I'm trying to solve the following initial value problem (from Folland, pg. 277, exercise $48$a) using Fourier series:
Let $x \mapsto f(x)$ and $x \mapsto u(x, t)$ be periodic functions on $\mathbb{R}$. No regularity is given, so we can just assume whatever is needed as we go. The equation is: $$(\partial_x^2 + \partial_t^2)u = 0.$$ With an initial value: $$u(x, 0) = f(x).$$
What I got after applying the Fourier transform to both sides and solving the corresponding ODE is the following: $$u(x, t) = \sum_{\xi \in \mathbb{Z}} c_1(\xi)e^{2\pi\xi[t + ix]} + c_2(\xi)e^{2\pi\xi[-t + ix]},$$ where $\hat{f}(\xi) = c_1(\xi) + c_2(\xi)$. So far, I think this is ok.
My questions are:
Is it possible to go further? Like, is there anything else I can do to make the solution more explicit, such as writing it as a convolution or something?

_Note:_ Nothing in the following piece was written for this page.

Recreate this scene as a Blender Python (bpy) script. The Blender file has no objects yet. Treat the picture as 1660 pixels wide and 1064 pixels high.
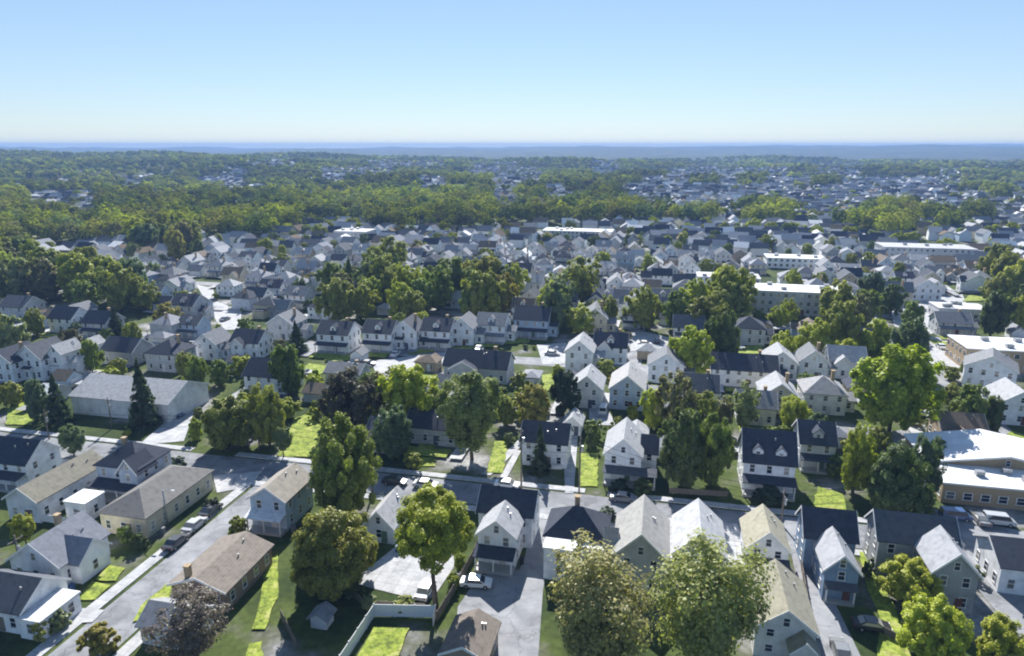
import bpy, math, random
import numpy as np
random.seed(7); RNG = np.random.default_rng(7)
S = bpy.context.scene; C = S.collection
R = math.radians

# ------------------------------------------------------------------ camera, sky, sun, exposure
CAM_H, PITCH, FPX = 60.0, R(15), 1107.0
cam = bpy.data.cameras.new('camera'); cam.sensor_width = 36; cam.lens = 36*FPX/1660
cam.clip_start = 0.5; cam.clip_end = 60000
co = bpy.data.objects.new('camera', cam); C.objects.link(co)
co.location = (0, 0, CAM_H); co.rotation_euler = (R(90)-PITCH, 0, 0); S.camera = co
SUN_EL = 37.0
W = bpy.data.worlds.new('World'); S.world = W; W.use_nodes = True
nt = W.node_tree; nt.nodes.clear()
sky = nt.nodes.new('ShaderNodeTexSky'); sky.sky_type = 'NISHITA'; sky.sun_disc = False
sky.sun_elevation = R(SUN_EL); sky.sun_rotation = R(0)
sky.altitude = 60; sky.air_density = 1.0; sky.dust_density = 0.0; sky.ozone_density = 5.0
bg = nt.nodes.new('ShaderNodeBackground'); bg.inputs[1].default_value = 0.06
wo = nt.nodes.new('ShaderNodeOutputWorld')
wb = nt.nodes.new('ShaderNodeMix'); wb.data_type = 'RGBA'; wb.blend_type = 'MULTIPLY'; wb.inputs[0].default_value = 1; wb.inputs[7].default_value = (1.62, 1.75, 1.93, 1)
gm = nt.nodes.new('ShaderNodeGamma'); gm.inputs[1].default_value = .65; nt.links.new(sky.outputs[0], gm.inputs[0]); nt.links.new(gm.outputs[0], wb.inputs[6]); nt.links.new(wb.outputs[2], bg.inputs[0]); nt.links.new(bg.outputs[0], wo.inputs[0])
sl = bpy.data.lights.new('sun', 'SUN'); sl.energy = 5.0; sl.angle = R(0.5); sl.color = (1, 0.965, 0.91)
so = bpy.data.objects.new('sun', sl); C.objects.link(so); so.rotation_euler = (R(SUN_EL-90), 0, R(3)); so.location = (0, 100, 200)
S.view_settings.view_transform = 'Standard'; S.view_settings.look = 'None'; S.view_settings.gamma = 1
S.view_settings.use_curve_mapping = False; S.view_settings.exposure = 1.05
S.render.engine = 'CYCLES'
cy = S.cycles; cy.max_bounces = 6; cy.diffuse_bounces = 3; cy.glossy_bounces = 2; cy.transmission_bounces = 3
cy.volume_bounces = 1; cy.transparent_max_bounces = 6; cy.caustics_reflective = False; cy.caustics_refractive = False
cy.use_denoising = True; cy.pixel_filter_type = 'BLACKMAN_HARRIS'; cy.filter_width = 2.0
cy.use_adaptive_sampling = True; cy.adaptive_threshold = 0.02

# ------------------------------------------------------------------ pixel (1660x1064) <-> ground
def smooth(a, b, t):
    t = min(1, max(0, (t-a)/(b-a))); return t*t*(3-2*t)
def terrain(x, y):
    r = math.hypot(x, y); s = smooth(420, 1600, r)
    z = s*(8*math.sin(x*.0041+1)*math.cos(y*.0062)+4.5*math.sin(x*.011+y*.009))
    z += 26*math.exp(-(((x+1150)/850)**2+((y-2000)/750)**2))*s
    k = smooth(3400, 5600, r)
    z += k*(24+24*smooth(300, 2600, x)+13*math.sin(x*.0021+.6)*math.sin(x*.00083+.4)+8*math.sin(x*.0057+y*.002)+3*math.sin(x*.0011))
    return z
def G(px, py, z=0.0):
    u = (px-830)/FPX; v = (532-py)/FPX
    dy = math.cos(PITCH)+v*math.sin(PITCH); dz = -math.sin(PITCH)+v*math.cos(PITCH)
    t = (z-CAM_H)/dz
    return (u*t, dy*t)
def proj(x, y, z=0.0):
    d = y*math.cos(PITCH)+(CAM_H-z)*math.sin(PITCH)
    up = -(CAM_H-z)*math.cos(PITCH)+y*math.sin(PITCH)
    return 830+x*FPX/d, 532-up*FPX/d
def depth(y, z=0.0): return y*math.cos(PITCH)+(CAM_H-z)*math.sin(PITCH)
def height_at(y, py_top):
    v = (532-py_top)/FPX
    return CAM_H+y*(-math.sin(PITCH)+v*math.cos(PITCH))/(math.cos(PITCH)+v*math.sin(PITCH))
ROT = R(-12.5)
E1 = (math.cos(ROT), math.sin(ROT)); E2 = (-math.sin(ROT), math.cos(ROT))

# ------------------------------------------------------------------ materials
MATS = {}
def mat(name):
    m = bpy.data.materials.new(name); m.use_nodes = True; MATS[name] = m
    n = m.node_tree.nodes; n.clear()
    o = n.new('ShaderNodeOutputMaterial')
    return m, n, m.node_tree.links, o
def N(n, t, **kw):
    x = n.new(t)
    for k, v in kw.items(): setattr(x, k, v)
    return x
def ramp(n, stops):
    r = n.new('ShaderNodeValToRGB'); e = r.color_ramp.elements
    while len(e) > 1: e.remove(e[-1])
    for i, (p, c) in enumerate(stops):
        q = e[0] if i == 0 else e.new(p)
        q.position = p; q.color = (*c, 1)
    return r
def mul(n, l, a, b, f=1.0):
    m = N(n, 'ShaderNodeMix', data_type='RGBA', blend_type='MULTIPLY'); m.inputs[0].default_value = f
    l.new(a, m.inputs[6])
    if isinstance(b, tuple): m.inputs[7].default_value = (*b, 1)
    else: l.new(b, m.inputs[7])
    return m.outputs[2]
def noise(n, l, scale, detail=4, coord='Object', rough=.6):
    tc = N(n, 'ShaderNodeTexCoord'); no = N(n, 'ShaderNodeTexNoise')
    no.inputs['Scale'].default_value = scale; no.inputs['Detail'].default_value = detail; no.inputs['Roughness'].default_value = rough
    l.new(tc.outputs[coord], no.inputs['Vector']); return no.outputs['Fac'], tc
def plain(name, stops_or_col, scale=1.0, rough=.85, objcol=False, spec=.3, metallic=0, bump=0, world=False, detail=5, second=None):
    m, n, l, o = mat(name)
    p = N(n, 'ShaderNodeBsdfPrincipled'); p.inputs['Roughness'].default_value = rough
    p.inputs['Specular IOR Level'].default_value = spec; p.inputs['Metallic'].default_value = metallic
    f, tc = noise(n, l, scale, detail)
    if world:
        g = N(n, 'ShaderNodeNewGeometry'); l.new(g.outputs['Position'], f.node.inputs['Vector'])
    r = ramp(n, stops_or_col); l.new(f, r.inputs[0]); c = r.outputs[0]
    if second:
        f2, tc2 = noise(n, l, second[0], 6)
        if world: l.new(g.outputs['Position'], f2.node.inputs['Vector'])
        r2 = ramp(n, second[1]); l.new(f2, r2.inputs[0]); c = mul(n, l, c, r2.outputs[0])
    if name == 'concrete':
        mp = N(n, 'ShaderNodeMapping'); mp.inputs['Rotation'].default_value = (0, 0, R(12.5)); l.new(g.outputs['Position'], mp.inputs['Vector'])
        bt = N(n, 'ShaderNodeTexBrick', offset=0); l.new(mp.outputs[0], bt.inputs['Vector'])
        for k_, v_ in (('Scale', 1), ('Brick Width', 1.7), ('Row Height', 1.7), ('Mortar Size', .035), ('Mortar Smooth', .3), ('Bias', 0)): bt.inputs[k_].default_value = v_
        bt.inputs['Color1'].default_value = (1, 1, 1, 1); bt.inputs['Color2'].default_value = (.9, .9, .9, 1); bt.inputs['Mortar'].default_value = (.55, .55, .55, 1); c = mul(n, l, c, bt.outputs['Color'])
    if 'asphalt' in name:
        vo = N(n, 'ShaderNodeTexVoronoi', feature='DISTANCE_TO_EDGE'); vo.inputs['Scale'].default_value = .17; nz, _ = noise(n, l, .5, 3)
        l.new(g.outputs['Position'], nz.node.inputs['Vector']); av = N(n, 'ShaderNodeVectorMath', operation='MULTIPLY_ADD'); l.new(nz.node.outputs['Color'], av.inputs[0]); av.inputs[1].default_value = (3, 3, 3); l.new(g.outputs['Position'], av.inputs[2]); l.new(av.outputs[0], vo.inputs['Vector'])
        rc_ = ramp(n, [(0, (.72,)*3), (.008, (.76,)*3), (.018, (1,)*3)]); l.new(vo.outputs['Distance'], rc_.inputs[0]); c = mul(n, l, c, rc_.outputs[0])
    if objcol:
        oi = N(n, 'ShaderNodeObjectInfo'); c = mul(n, l, oi.outputs['Color'], c)
    l.new(c, p.inputs['Base Color'])
    if bump:
        b = N(n, 'ShaderNodeBump'); b.inputs['Strength'].default_value = bump; b.inputs['Distance'].default_value = .05
        l.new(f, b.inputs['Height']); l.new(b.outputs[0], p.inputs['Normal'])
    l.new(p.outputs[0], o.inputs[0]); return m
def lined(name, direction, scale, lo, rough=.8, grime=2.0):
    """object-coloured surface with courses (siding boards, shingle rows) and weathering"""
    m, n, l, o = mat(name)
    p = N(n, 'ShaderNodeBsdfPrincipled'); p.inputs['Roughness'].default_value = rough; p.inputs['Specular IOR Level'].default_value = .25
    f, tc = noise(n, l, grime, 5)
    w = N(n, 'ShaderNodeTexWave', wave_type='BANDS', bands_direction=direction, wave_profile='SAW')
    w.inputs['Scale'].default_value = scale; w.inputs['Distortion'].default_value = .6; w.inputs['Detail'].default_value = 2; w.inputs['Detail Scale'].default_value = 3
    l.new(tc.outputs['Object'], w.inputs['Vector'])
    rw = ramp(n, [(0, (lo,)*3), (.25, (1,)*3), (1, (1,)*3)]); l.new(w.outputs['Fac'], rw.inputs[0])
    rn = ramp(n, [(.28, (.62, .62, .62)), (.42, (.88, .88, .88)), (.55, (1, 1, 1)), (.72, (1.14, 1.12, 1.07))]); l.new(f, rn.inputs[0])
    oi = N(n, 'ShaderNodeObjectInfo')
    c = mul(n, l, mul(n, l, oi.outputs['Color'], rn.outputs[0]), rw.outputs[0])
    l.new(c, p.inputs['Base Color']); l.new(p.outputs[0], o.inputs[0]); return m
lined('siding', 'Z', 1.4, .78, .75, .6)
lined('shingle', 'Z', 1.9, .72, .95, 1.3)
plain('membrane', [(.3, (.78, .78, .78)), (.6, (1, 1, 1)), (.8, (1.05, 1.04, 1.0))], .25, .8, True)
plain('paint', [(.3, (.85, .85, .85)), (.7, (1, 1, 1))], 2, .6, True)
plain('brick', [(.3, (.26, .19, .12)), (.5, (.38, .285, .18)), (.7, (.45, .35, .23))], 6, .9)
plain('bark', [(.3, (.05, .04, .035)), (.7, (.16, .135, .11))], 4, .95)
plain('wood', [(.3, (.10, .085, .07)), (.7, (.22, .19, .16))], 3, .9)
plain('metal', [(.3, (.30, .31, .32)), (.7, (.45, .46, .47))], 3, .45, metallic=.6)
plain('wire', [(0, (.02, .02, .02)), (1, (.03, .03, .03))], 1, .6)
plain('tyre', [(0, (.012, .012, .012)), (1, (.025, .025, .025))], 3, .9)
plain('asphalt', [(.30, (.20, .208, .225)), (.5, (.26, .268, .285)), (.72, (.32, .328, .345))], .35, .95, world=True, second=(.16, [(.38, (.70,)*3), (.43, (.92,)*3), (.56, (1.0,)*3), (.60, (1.12,)*3)]))
plain('dark_asphalt', [(.30, (.15, .156, .17)), (.5, (.21, .217, .232)), (.72, (.265, .272, .285))], .3, .95, world=True, second=(.2, [(.38, (.72,)*3), (.43, (.95,)*3), (.6, (1.08,)*3)]))
plain('concrete', [(.3, (.33, .337, .35)), (.5, (.43, .437, .45)), (.72, (.51, .515, .52))], .4, .95, world=True, second=(1.6, [(.3, (.88,)*3), (.7, (1.06,)*3)]))
plain('white_line', [(.3, (.55, .55, .55)), (.6, (.75, .75, .75))], 1.5, .8, world=True)
plain('lawn', [(.34, (.12, .16, .03)), (.46, (.20, .26, .035)), (.56, (.26, .315, .045)), (.66, (.33, .34, .11))], .55, .95, world=True, second=(2.2, [(.36, (.55,)*3), (.5, (.95,)*3), (.64, (1.15,)*3)]), bump=.6)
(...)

There is a comment in this exercise about Abel means/Abel summation. What does that have to do with anything here?
Thank you!
You will get the general solution of the form $u(x,t)=C_1(x+it)+C_2(x-it)$ , for matching the only condition $u(x,0)=f(x)$ , you can obviously take $C_1(x)=\dfrac{f(x)}{2}+F(x)$ and $C_2(x)=\dfrac{f(x)}{2}-F(x)$ so that you can get $u(x,t)=\dfrac{f(x+it)+f(x-it)}{2}+F(x+it)-F(x-it)$
Note that this solution satisfy on $x,t\in\mathbb{C}$ .